§ Goal
Copy out exactly the lines spanning the line with "Recreate this scene" to the line with "COL = S.collection", inclusive, from the data underneath, with no pictures.

§ Data excerpts
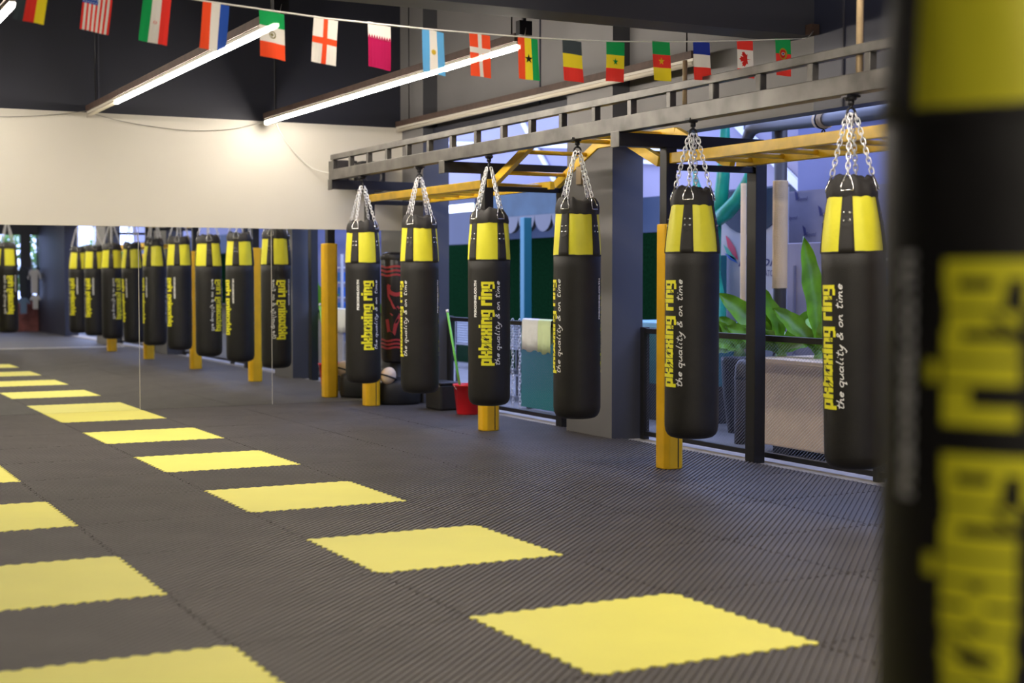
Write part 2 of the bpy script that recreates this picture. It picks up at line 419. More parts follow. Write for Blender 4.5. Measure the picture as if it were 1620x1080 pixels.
def strip_rect(bm, a0, a1, b0, b1, z0, th0, off):
    n = max(1, int(math.ceil((b1 - b0) / 0.02)))
    for i in range(n):
        p, q = b0 + (b1 - b0) * i / n, b0 + (b1 - b0) * (i + 1) / n
        quad(bm, [on_bag(a0, p, z0, th0, off), on_bag(a1, p, z0, th0, off), on_bag(a1, q, z0, th0, off), on_bag(a0, q, z0, th0, off)])
def ribbon(bm, pts, w, place, taper=False):
    n = len(pts)
    L = []
    for i, (x, y) in enumerate(pts):
        ax, ay = pts[max(i - 1, 0)]; bx, by = pts[min(i + 1, n - 1)]
        dx, dy = bx - ax, by - ay; l = math.hypot(dx, dy) or 1
        k = w / 2 * ((0.35 + 0.65 * math.sin(PI * (i + .5) / n)) if taper else 1)
        L.append((bm.verts.new(place(x - dy / l * k, y + dx / l * k)), bm.verts.new(place(x + dy / l * k, y - dx / l * k))))
    for i in range(n - 1):
        bm.faces.new([L[i][0], L[i][1], L[i + 1][1], L[i + 1][0]])
# handwriting strokes, x to the right, y up, x-height 1
def arc(cx, cy, rx, ry, a0, a1, n=9): return [(cx + rx * math.cos(math.radians(a0 + (a1 - a0) * i / n)), cy + ry * math.sin(math.radians(a0 + (a1 - a0) * i / n))) for i in range(n + 1)]
HW = {
    't': (0.85, [[(.35, 1.9), (.3, .9), (.32, .2), (.5, 0), (.8, .15)], [(.0, 1.25), (.8, 1.35)]]),
    'h': (1.05, [[(.15, 2.1), (.12, 1), (.1, 0)], [(.1, .3), (.35, .95), (.6, .9), (.65, .4), (.7, .05), (.95, .1)]]),
    'e': (0.95, [[(.1, .45), (.6, .6)] + arc(.4, .52, .34, .45, 20, 330, 10)]),
    'q': (1.05, [arc(.42, .5, .38, .48, 40, 370, 10), [(.8, 1.0), (.78, 0), (.72, -.95), (1.0, -.6)]]),
    'u': (1.1, [[(.1, .95), (.1, .3), (.3, 0), (.6, .1), (.8, .5)], [(.82, .95), (.82, .2), (1.05, .05)]]),
    'a': (1.05, [arc(.42, .48, .36, .45, 40, 370, 10), [(.8, .95), (.78, .2), (1.0, .02)]]),
    'l': (0.65, [[(.25, 2.1), (.2, 1), (.2, .2), (.55, .05)]]),
    'i': (0.6, [[(.25, .95), (.22, .2), (.5, .05)], [(.3, 1.45), (.36, 1.6)]]),
    'y': (1.05, [[(.1, .95), (.2, .3), (.45, .15), (.75, .7)], [(.85, .95), (.65, -.3), (.35, -.95), (.05, -.7)]]),
    '&': (1.4, [[(1.15, .1), (.7, .75), (.35, 1.35), (.5, 1.75), (.8, 1.5), (.6, 1.0), (.15, .5), (.3, .05), (.75, .1), (1.1, .7)]]),
    'o': (1.0, [arc(.45, .5, .36, .46, 70, 440, 12)]),
    'n': (1.1, [[(.12, .95), (.1, 0)], [(.12, .5), (.4, .95), (.65, .8), (.68, .2), (.95, .05)]]),
    'm': (1.5, [[(.1, .95), (.1, 0)], [(.1, .5), (.35, .95), (.55, .8), (.58, 0)], [(.58, .5), (.85, .95), (1.05, .8), (1.08, .15), (1.35, .05)]]),
    ' ': (0.55, [])}
SLOGAN = 'the quality & on time'

# ------------------------------------------------------------ punching bag
def fold(t): return 0.5 + 0.5 * math.cos(4 * (t - PI / 4))      # 1 under the straps, 0 between
TAPER = 0.020
def bag_r(z, t=0):
    """surface radius of the whole bag at height z"""
    if z < 1.23: return R0
    k = (z - 1.23) / 0.33
    return 0.180 - TAPER * k ** 1.4 - (0.002 + .010 * k) * fold(t)
def link(bm, c, d, s, L=0.036, W=0.0105, r=0.0031):
    """chain link centred c along d, flat in the plane d,s"""
    pts = []
    for i in range(12):
        a = 2 * PI * i / 12
        pts.append(c + d * ((L / 2 - W) * (1 if math.cos(a) > 0 else -1) * (abs(math.cos(a)) > .01) + W * math.cos(a)) + s * (W * math.sin(a)))
    tube(bm, pts, r, n=5, closed=True)
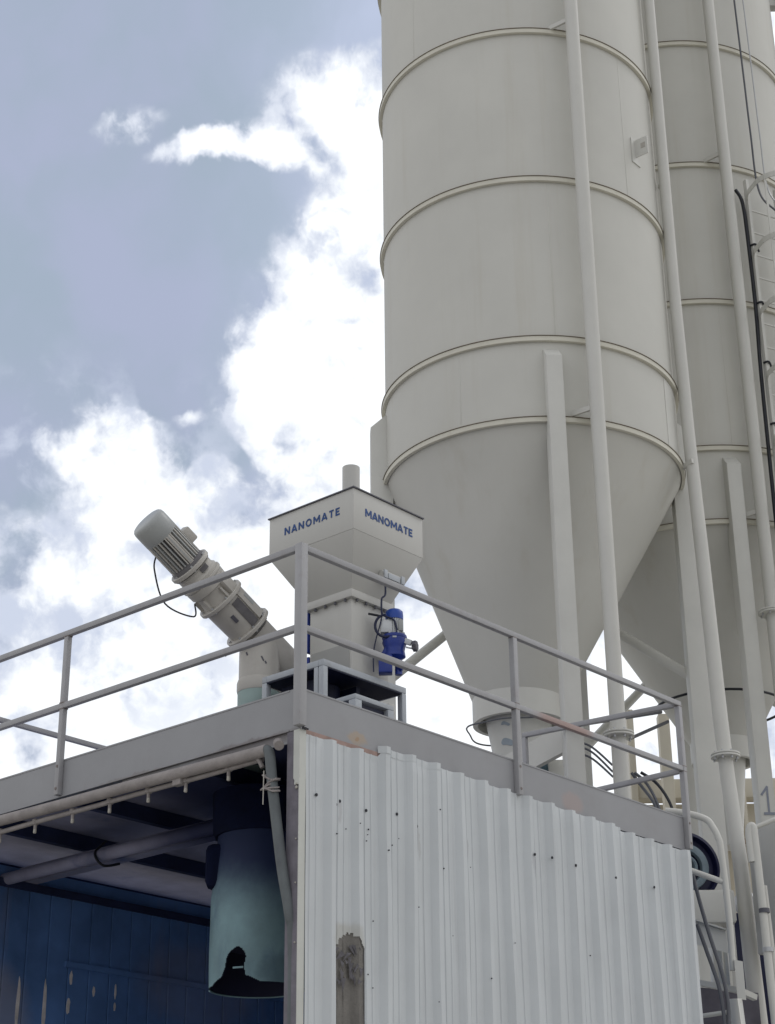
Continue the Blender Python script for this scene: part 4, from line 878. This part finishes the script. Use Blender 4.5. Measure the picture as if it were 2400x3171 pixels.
# dark fan housing
FN = thing('exhaust_fan', 'navy drum fan with a pale teal ring behind the far end of the shed', 'fan', PP(9.5, 17.9, 5.6))
fc = PT(9.40, .2275, 17.6); fd = (RX * .25 - RY * .97).normalized()
b = MB(); b.lathe(fc, fd, [(-.5, .33), (.05, .34), (.06, .31), (-.02, .30)], 56); b.build('drum', FANBLUE, FN)
for r0_, r1_, m_ in ((.235, .15, FANTEAL), (.12, .07, FANTEAL)):
    b = MB(); b.lathe(fc, fd, [(.0, r1_), (.045, r1_ + .01), (.055, (r0_ + r1_) / 2), (.045, r0_ - .01), (.0, r0_)], 56, (False, False)); b.build('ring', m_, FN)
b = MB(); b.obox(fc + Vector((0, 0, -.42)), RX, RY, (0, 0, 1), .42, .2, .16); b.build('base_box', SILO2, FN, bevel=.03)
b = MB(); b.obox(PT(9.75, .203, 17.8), RX, RY, (0, 0, 1), .30, .2, .12); b.lathe(PT(10.0, .203, 17.6), (0, 0, 1), [(-.35, .05), (-.2, .12), (0, .13)], 20); b.build('duct', SILO2, FN, bevel=.02)
# two cables
for k, (pts, lab) in enumerate((([(9.6, .2235), (9.78, .206), (10.0, .188), (10.25, .170), (10.36, .155), (10.33, .142), (10.30, .125)], 'longer grey cable hanging from the fan past the platform edge'), ([(9.62, .196), (9.85, .181), (10.12, .163), (10.20, .150), (10.22, .136), (10.2, .12)], 'shorter grey cable slung along the end of the corrugated wall'))):
    b = MB(); b.tube(spline([PT(a_, t, 16.2) for a_, t in pts]), .018, 8); tag(b.build('hanging_cable', CABLEG), lab, 'cable')
# cabinet and vent pipes at the right edge
CB = thing('dust_cabinet', 'plain grey panelled cabinet at the lower right frame edge below the painted 1', 'cabinet', PP(12.6, 17.5, 3))
b = MB(); b.obox(PT(12.75, .212, 17.6) , (RX * .9 + RY * .43).normalized(), (RY * .9 - RX * .43).normalized(), (0, 0, 1), .33, .25, .60); b.build('body', mat('cabinet_grey', (.45, .45, .43), .5, .05), CB, bevel=.01)
b = MB(); b.tube(spline([PT(11.66, .2475, 17.1), PT(11.9, .2490, 17.1), PT(12.5, .2525, 17.1), PT(13, .2535, 17.2)]), .022, 10); b.build('rim_pipe', SILO2, CB)
VP = thing('bent_vent_pipe', 'cream pipe with a tight bend at its top, left of the grey cabinet', 'pipe', PP(11.6, 17, 2))
b = MB(); b.tube(spline([PT(11.50, .2285, 17), PT(11.48, .2435, 17), PT(11.53, .2482, 17), PT(11.62, .2478, 17), PT(11.64, .2400, 17), PT(11.68, .2051, 17), PT(11.7, .17, 17), PT(11.75, .12, 17)], 6), .038, 14); b.build('pipe', SILO2, VP)
b = MB(); b.tube([PT(11.78, .215, 17.1), PT(11.83, .18, 17.1), PT(11.95, .12, 17.1)], .03, 12); b.build('second_pipe', SILO2, VP)
for t in (.2015, .1805):
    b = MB(); b.lathe(PT(11.72, t, 17), (0, 0, 1), [(-.02, .05), (.02, .05)], 16); b.build('coupling', KNOB if t > .19 else GALV, VP)
for (t0_, t1_) in ((.168, .166), (.1485, .1475), (.1375, .1365)):
    b = MB(); b.cyl(PT(11.9, t0_, 17.3), PT(13.2, t1_, 17.3), .03, seg=12); b.build('branch', SILO2, VP)
DK = thing('machine_block', 'dark machinery seen through the gap between the leaning fill pipe and the silo leg', 'machine', PP(11.2, 21, 3))
b = MB(); b.obox(PP(11.25, 20.6, 4.6), RX, RY, (0, 0, 1), .28, .2, 1.1); b.build('housing', FANBLUE, DK, bevel=.02)
b = MB(); b.lathe(PP(11.15, 20.2, 5.75), -RY, [(0, .13), (.05, .14), (.1, .1)], 24); b.build('valve', GALV, DK)
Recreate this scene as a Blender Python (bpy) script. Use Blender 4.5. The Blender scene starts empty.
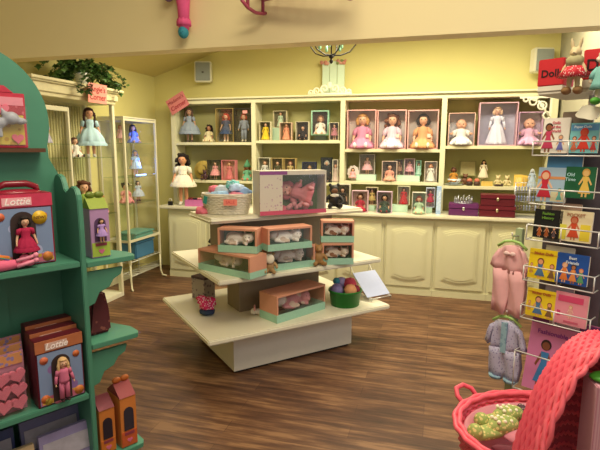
import bpy, bmesh, math, random
from math import sin, cos, pi, radians as R
from mathutils import Vector as V, Matrix, noise
random.seed(7)
S = bpy.context.scene
COL = S.collection

# ------------------------------------------------------------ camera, world, light
FPX, YAW, PITCH, ROLL = 488.0, R(15.35), R(8.85), R(.17)
fw = V((-sin(YAW)*cos(PITCH), cos(YAW)*cos(PITCH), -sin(PITCH)))
r0 = V((cos(YAW), sin(YAW), 0)); u0 = r0.cross(fw)
rt = cos(ROLL)*r0 + sin(ROLL)*u0; up = -sin(ROLL)*r0 + cos(ROLL)*u0
EYE = V((0, 0, 1.6))
cd = bpy.data.cameras.new('camera'); cam = bpy.data.objects.new('camera', cd); COL.objects.link(cam)
cd.sensor_width = 36; cd.lens = FPX/600*36; cd.clip_start = .05
cam.matrix_world = Matrix(((rt.x, up.x, -fw.x, EYE.x), (rt.y, up.y, -fw.y, EYE.y), (rt.z, up.z, -fw.z, EYE.z), (0, 0, 0, 1)))
S.camera = cam
S.view_settings.view_transform = 'Standard'; S.view_settings.look = 'None'
S.view_settings.exposure = 0.0; S.view_settings.gamma = 1; S.view_settings.use_curve_mapping = False
w = bpy.data.worlds.new('world'); S.world = w; w.use_nodes = True
w.node_tree.nodes['Background'].inputs[0].default_value = (1.0, .9, .72, 1)
w.node_tree.nodes['Background'].inputs[1].default_value = .42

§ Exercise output
Recreate this scene as a Blender Python (bpy) script. Use Blender 4.5. The Blender scene starts empty.
import bpy, bmesh, math, random
from math import sin, cos, pi, radians as R
from mathutils import Vector as V, Matrix, noise
random.seed(7)
S = bpy.context.scene
COL = S.collection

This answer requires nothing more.